REQUIRED TASK> Would you print the material exactly, starting at its first line and ending at the line holding "struct(bb.obj('baseboard_left', 'trimw'), 'white"?

━━━━━ DATA BLOCK ━━━━━

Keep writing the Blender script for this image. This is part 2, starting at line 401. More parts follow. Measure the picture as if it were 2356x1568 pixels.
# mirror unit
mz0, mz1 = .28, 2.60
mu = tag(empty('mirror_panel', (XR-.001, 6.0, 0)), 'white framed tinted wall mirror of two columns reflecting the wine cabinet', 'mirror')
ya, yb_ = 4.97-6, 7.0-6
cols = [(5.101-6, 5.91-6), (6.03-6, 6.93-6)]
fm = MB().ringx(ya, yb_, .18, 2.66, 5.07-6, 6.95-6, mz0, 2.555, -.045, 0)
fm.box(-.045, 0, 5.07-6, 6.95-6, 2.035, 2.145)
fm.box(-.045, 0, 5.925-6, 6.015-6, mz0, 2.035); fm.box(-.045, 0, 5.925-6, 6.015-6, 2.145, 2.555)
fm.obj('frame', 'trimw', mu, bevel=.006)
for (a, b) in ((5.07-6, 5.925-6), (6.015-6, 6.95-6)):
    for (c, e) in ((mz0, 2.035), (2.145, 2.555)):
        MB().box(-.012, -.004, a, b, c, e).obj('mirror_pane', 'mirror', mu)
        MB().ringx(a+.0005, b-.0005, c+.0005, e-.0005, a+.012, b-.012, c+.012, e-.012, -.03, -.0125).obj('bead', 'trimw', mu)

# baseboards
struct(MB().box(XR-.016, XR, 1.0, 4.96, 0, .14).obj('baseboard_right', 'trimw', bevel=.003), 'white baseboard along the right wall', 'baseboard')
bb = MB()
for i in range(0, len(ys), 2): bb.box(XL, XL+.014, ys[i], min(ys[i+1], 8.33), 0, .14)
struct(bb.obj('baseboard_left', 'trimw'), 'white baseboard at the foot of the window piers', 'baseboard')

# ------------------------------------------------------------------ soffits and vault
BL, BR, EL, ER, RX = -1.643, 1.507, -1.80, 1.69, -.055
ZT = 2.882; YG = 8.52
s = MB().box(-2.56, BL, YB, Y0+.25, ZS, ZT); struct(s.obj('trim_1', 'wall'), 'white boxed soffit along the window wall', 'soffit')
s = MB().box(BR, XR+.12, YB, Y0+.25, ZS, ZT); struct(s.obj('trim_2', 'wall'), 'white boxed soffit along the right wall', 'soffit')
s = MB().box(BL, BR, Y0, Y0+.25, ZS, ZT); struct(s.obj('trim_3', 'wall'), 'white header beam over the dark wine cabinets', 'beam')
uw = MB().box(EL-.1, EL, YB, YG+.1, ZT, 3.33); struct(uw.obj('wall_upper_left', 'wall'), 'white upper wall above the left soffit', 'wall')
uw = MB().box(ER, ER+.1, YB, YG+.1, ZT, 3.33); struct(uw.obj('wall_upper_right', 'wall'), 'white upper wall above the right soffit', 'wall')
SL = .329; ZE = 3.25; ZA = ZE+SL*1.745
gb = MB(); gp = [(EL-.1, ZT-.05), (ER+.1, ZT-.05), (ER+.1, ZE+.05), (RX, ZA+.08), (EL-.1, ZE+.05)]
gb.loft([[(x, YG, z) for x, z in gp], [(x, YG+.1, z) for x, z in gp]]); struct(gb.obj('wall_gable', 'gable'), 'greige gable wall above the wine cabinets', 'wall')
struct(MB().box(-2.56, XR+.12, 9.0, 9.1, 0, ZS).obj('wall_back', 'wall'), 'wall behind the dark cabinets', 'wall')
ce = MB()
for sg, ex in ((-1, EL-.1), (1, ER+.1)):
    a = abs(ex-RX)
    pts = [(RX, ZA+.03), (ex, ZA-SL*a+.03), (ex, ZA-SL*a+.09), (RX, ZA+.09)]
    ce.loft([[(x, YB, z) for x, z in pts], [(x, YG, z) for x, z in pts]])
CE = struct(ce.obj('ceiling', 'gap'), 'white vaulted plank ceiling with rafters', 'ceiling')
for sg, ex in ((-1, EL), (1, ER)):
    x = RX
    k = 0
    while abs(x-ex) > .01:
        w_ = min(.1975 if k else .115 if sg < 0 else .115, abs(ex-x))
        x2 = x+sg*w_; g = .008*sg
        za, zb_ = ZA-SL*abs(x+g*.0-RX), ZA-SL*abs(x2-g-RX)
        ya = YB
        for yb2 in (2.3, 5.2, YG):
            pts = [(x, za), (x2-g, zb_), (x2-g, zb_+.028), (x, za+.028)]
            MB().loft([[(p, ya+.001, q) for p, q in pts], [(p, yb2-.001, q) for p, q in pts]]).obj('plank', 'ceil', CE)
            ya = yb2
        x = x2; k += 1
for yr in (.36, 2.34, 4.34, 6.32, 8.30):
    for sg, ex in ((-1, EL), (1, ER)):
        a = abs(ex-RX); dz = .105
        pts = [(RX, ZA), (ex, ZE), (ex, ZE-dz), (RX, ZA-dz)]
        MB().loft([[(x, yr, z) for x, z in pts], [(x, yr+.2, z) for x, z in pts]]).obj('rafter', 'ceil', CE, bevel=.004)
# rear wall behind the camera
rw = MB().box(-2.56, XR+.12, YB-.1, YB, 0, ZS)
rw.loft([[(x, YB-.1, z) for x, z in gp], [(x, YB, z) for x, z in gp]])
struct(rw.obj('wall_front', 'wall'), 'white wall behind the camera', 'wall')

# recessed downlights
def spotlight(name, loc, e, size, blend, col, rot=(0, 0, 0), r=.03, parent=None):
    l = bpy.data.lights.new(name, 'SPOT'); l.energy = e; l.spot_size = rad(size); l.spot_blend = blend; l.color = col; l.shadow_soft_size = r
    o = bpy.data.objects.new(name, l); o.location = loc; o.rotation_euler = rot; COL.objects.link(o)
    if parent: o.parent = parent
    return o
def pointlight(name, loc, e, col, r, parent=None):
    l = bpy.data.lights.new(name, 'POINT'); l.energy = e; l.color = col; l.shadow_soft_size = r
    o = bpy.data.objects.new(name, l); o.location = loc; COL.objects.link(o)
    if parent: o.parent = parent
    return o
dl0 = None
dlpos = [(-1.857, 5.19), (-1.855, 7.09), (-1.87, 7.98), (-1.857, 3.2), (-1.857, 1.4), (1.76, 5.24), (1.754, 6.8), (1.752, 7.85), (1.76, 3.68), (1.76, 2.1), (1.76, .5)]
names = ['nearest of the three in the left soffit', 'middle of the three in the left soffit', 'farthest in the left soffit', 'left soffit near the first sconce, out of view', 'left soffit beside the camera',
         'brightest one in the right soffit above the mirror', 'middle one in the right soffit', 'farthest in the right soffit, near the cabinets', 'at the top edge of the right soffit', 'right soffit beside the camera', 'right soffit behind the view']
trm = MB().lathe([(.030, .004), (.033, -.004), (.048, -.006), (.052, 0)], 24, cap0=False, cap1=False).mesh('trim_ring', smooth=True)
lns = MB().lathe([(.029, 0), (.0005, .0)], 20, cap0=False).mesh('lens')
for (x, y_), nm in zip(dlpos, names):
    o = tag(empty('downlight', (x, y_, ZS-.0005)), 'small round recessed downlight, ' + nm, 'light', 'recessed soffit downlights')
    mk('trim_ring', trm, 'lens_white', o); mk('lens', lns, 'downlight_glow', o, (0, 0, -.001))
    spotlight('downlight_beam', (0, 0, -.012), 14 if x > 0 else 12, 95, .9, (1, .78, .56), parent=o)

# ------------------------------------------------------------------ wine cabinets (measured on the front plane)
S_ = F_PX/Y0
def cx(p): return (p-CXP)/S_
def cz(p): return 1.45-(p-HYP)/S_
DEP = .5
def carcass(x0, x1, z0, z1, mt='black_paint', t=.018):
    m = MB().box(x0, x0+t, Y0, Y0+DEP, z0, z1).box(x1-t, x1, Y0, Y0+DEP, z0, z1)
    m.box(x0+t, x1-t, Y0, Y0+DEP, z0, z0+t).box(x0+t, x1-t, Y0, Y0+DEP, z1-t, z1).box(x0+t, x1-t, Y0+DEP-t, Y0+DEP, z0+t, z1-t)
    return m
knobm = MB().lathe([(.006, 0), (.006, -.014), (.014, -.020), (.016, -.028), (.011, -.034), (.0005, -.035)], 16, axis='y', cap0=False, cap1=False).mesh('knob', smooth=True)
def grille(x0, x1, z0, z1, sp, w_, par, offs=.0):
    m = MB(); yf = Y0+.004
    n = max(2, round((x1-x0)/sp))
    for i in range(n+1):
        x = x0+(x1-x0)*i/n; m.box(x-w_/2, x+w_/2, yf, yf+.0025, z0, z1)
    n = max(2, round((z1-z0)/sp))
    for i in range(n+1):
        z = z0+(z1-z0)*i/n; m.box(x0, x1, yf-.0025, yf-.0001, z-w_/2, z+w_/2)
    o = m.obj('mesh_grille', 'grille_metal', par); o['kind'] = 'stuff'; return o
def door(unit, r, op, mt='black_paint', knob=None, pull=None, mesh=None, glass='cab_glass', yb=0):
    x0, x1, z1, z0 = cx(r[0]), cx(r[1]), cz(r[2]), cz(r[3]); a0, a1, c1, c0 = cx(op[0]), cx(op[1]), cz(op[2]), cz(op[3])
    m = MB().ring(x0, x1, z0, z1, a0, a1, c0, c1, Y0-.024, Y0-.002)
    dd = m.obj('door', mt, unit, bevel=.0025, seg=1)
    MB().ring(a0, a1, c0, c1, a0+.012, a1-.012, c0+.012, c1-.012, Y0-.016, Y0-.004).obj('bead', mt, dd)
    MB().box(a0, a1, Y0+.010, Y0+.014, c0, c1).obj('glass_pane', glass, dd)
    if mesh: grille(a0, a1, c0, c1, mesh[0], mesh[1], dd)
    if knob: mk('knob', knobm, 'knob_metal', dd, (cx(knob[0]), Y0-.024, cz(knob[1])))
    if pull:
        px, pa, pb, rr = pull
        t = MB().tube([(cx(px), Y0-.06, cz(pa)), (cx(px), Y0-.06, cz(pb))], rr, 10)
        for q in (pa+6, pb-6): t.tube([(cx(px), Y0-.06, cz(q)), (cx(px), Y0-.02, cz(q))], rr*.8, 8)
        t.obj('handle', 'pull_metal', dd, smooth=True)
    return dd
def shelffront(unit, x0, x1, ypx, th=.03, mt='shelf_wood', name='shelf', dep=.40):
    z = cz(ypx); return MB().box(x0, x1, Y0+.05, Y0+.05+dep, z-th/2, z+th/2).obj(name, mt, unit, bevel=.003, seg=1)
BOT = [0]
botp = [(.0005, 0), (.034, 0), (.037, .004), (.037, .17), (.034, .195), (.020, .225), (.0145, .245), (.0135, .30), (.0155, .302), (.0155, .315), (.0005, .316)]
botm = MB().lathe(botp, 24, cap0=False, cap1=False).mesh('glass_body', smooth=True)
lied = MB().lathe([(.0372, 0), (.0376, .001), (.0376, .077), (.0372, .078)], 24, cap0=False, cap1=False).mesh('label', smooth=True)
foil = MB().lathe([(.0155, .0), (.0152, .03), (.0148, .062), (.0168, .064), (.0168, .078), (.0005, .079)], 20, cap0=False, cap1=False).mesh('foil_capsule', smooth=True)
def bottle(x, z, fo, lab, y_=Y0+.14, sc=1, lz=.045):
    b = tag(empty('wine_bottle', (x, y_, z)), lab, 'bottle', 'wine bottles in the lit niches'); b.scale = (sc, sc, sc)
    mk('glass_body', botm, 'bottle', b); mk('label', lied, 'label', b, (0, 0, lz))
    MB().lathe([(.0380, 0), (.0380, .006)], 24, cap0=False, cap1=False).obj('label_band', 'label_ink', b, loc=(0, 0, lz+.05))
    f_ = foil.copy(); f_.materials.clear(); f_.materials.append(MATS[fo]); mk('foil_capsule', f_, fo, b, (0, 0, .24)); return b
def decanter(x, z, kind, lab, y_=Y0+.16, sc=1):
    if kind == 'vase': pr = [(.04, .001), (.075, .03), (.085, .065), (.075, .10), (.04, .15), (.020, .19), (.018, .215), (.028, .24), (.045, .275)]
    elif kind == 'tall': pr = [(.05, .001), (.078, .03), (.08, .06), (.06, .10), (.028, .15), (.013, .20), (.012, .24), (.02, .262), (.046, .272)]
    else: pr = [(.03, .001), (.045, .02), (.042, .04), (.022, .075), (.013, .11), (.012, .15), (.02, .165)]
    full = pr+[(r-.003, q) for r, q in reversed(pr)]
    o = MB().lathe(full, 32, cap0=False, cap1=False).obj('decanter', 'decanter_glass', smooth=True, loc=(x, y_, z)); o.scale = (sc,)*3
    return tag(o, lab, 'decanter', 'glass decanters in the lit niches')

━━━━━

THE COMPLETED TASK>
Keep writing the Blender script for this image. This is part 2, starting at line 401. More parts follow. Measure the picture as if it were 2356x1568 pixels.
# mirror unit
mz0, mz1 = .28, 2.60
mu = tag(empty('mirror_panel', (XR-.001, 6.0, 0)), 'white framed tinted wall mirror of two columns reflecting the wine cabinet', 'mirror')
ya, yb_ = 4.97-6, 7.0-6
cols = [(5.101-6, 5.91-6), (6.03-6, 6.93-6)]
fm = MB().ringx(ya, yb_, .18, 2.66, 5.07-6, 6.95-6, mz0, 2.555, -.045, 0)
fm.box(-.045, 0, 5.07-6, 6.95-6, 2.035, 2.145)
fm.box(-.045, 0, 5.925-6, 6.015-6, mz0, 2.035); fm.box(-.045, 0, 5.925-6, 6.015-6, 2.145, 2.555)
fm.obj('frame', 'trimw', mu, bevel=.006)
for (a, b) in ((5.07-6, 5.925-6), (6.015-6, 6.95-6)):
    for (c, e) in ((mz0, 2.035), (2.145, 2.555)):
        MB().box(-.012, -.004, a, b, c, e).obj('mirror_pane', 'mirror', mu)
        MB().ringx(a+.0005, b-.0005, c+.0005, e-.0005, a+.012, b-.012, c+.012, e-.012, -.03, -.0125).obj('bead', 'trimw', mu)

# baseboards
struct(MB().box(XR-.016, XR, 1.0, 4.96, 0, .14).obj('baseboard_right', 'trimw', bevel=.003), 'white baseboard along the right wall', 'baseboard')
bb = MB()
for i in range(0, len(ys), 2): bb.box(XL, XL+.014, ys[i], min(ys[i+1], 8.33), 0, .14)
struct(bb.obj('baseboard_left', 'trimw'), 'white baseboard at the foot of the window piers', 'baseboard')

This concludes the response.